A deferral option or liquidity relief

If accrual taxation remains, lawmakers can add mechanisms that reduce forced selling, such as deferring the tax on paper gains until sale, or allowing payment plans under certain conditions. These features add complexity, but they directly address the "tax without cash" complaint.

Stronger loss offset and carryforward rules

Loss relief is the difference between "tough but workable" and "tax roulette." If the state taxes annual gains, taxpayers will expect symmetrical treatment for annual losses, including the ability to offset gains in future years.

How this hits crypto and stock investors specifically

For Dutch residents with crypto or equity exposure in Box 3, the direction of travel matters as much as the final rate.
  • If the system stays accrual-based: expect more frequent valuation reporting, clearer sourcing requirements for prices, and potentially more year-to-year tax volatility.
  • If the system shifts toward realization: expect fewer forced sales but potentially more detailed cost-basis tracking and transaction reporting, especially for crypto where trades can be frequent and fragmented.
Either way, the reform is not just a "crypto tax." It is a re-architecture of how the Netherlands taxes household investment wealth, and crypto simply happens to be the asset class most likely to stress-test the design.

The political reality: Box 3 reform has deadlines, and court pressure

The Netherlands is not redesigning Box 3 for fun.
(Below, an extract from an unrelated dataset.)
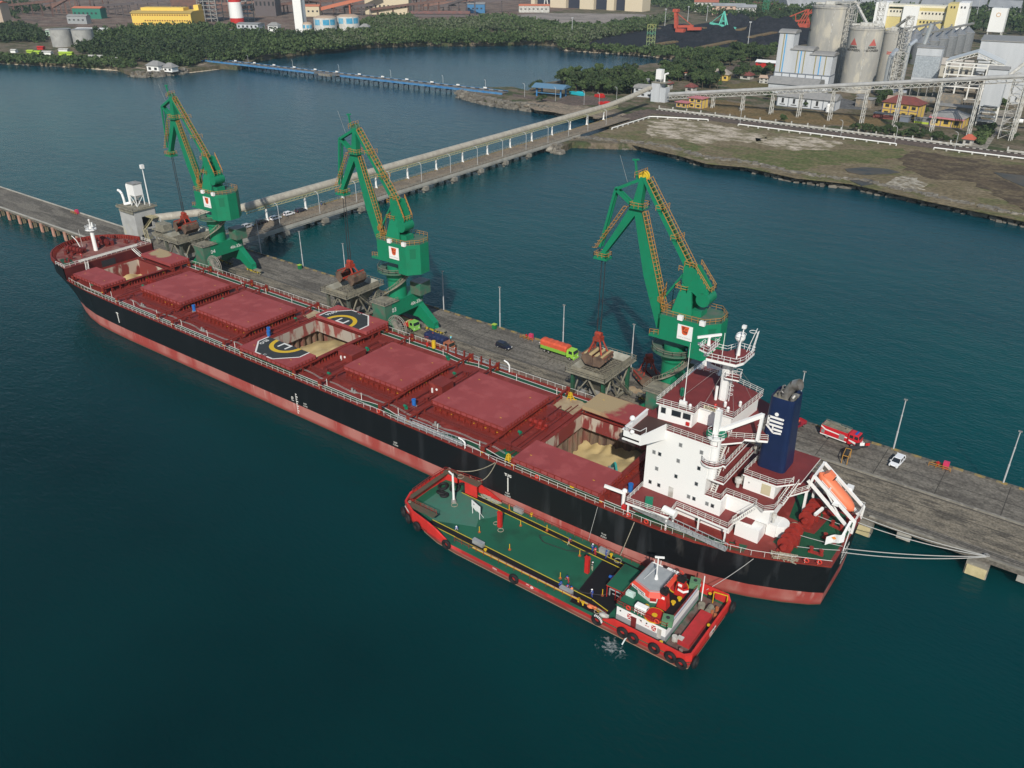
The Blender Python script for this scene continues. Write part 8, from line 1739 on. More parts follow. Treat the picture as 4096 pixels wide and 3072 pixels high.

The existing system has faced sustained legal criticism, and the longer the state relies on assumed returns, the more pressure builds to deliver something that better matches real-world outcomes.

That creates an uncomfortable constraint: policymakers need a model that is:

  • Legally durable
  • Administratively feasible
  • Perceived as fair enough to survive politically
  • Ready on a timeline that tax authorities can actually implement (a non-trivial constraint, especially for data-heavy frameworks)

Amending the unrealized gains feature is a tactical retreat to keep the broader reform alive.

Takeaways (clearly labeled, because everyone is tired)

  • The 36% number is not the whole story. The real fight is about the tax base: unrealized versus realized returns, and how losses are treated.
  • Crypto's volatility makes it the worst possible test case for annual mark-to-market taxation, especially without ironclad loss symmetry.
  • The government is recalibrating, not abandoning Box 3 reform. The policy objective remains "actual return," but the method is being reconsidered.

What to watch next

  • Draft amendment details: Look for whether crypto and listed shares remain under mark-to-market treatment, shift to realization, or get a hybrid rule.
  • Loss treatment language: Watch for explicit loss carryforward provisions, offset limitations, and whether losses are fully symmetrical with gains.
  • Valuation and reporting standards for crypto: Any final bill needs practical rules on pricing sources, custody disclosures, and treatment of staking and airdrops.
  • Implementation timeline realism: If the reform target sits around 2027 to 2028, delays are still possible if the administrative burden is judged too high.
  • Market behavior around year-end: If accrual taxation survives in any form, year-end portfolio management and tax-loss harvesting will become more prominent, because incentives always win.

Box 3 reform is supposed to make taxes reflect reality. Taxing "profits" you did not realize was always going to invite questions about which reality the government had in mind. The upcoming amendments should clarify whether policymakers are aiming for practicality, principle, or the usual compromise that makes everyone equally annoyed.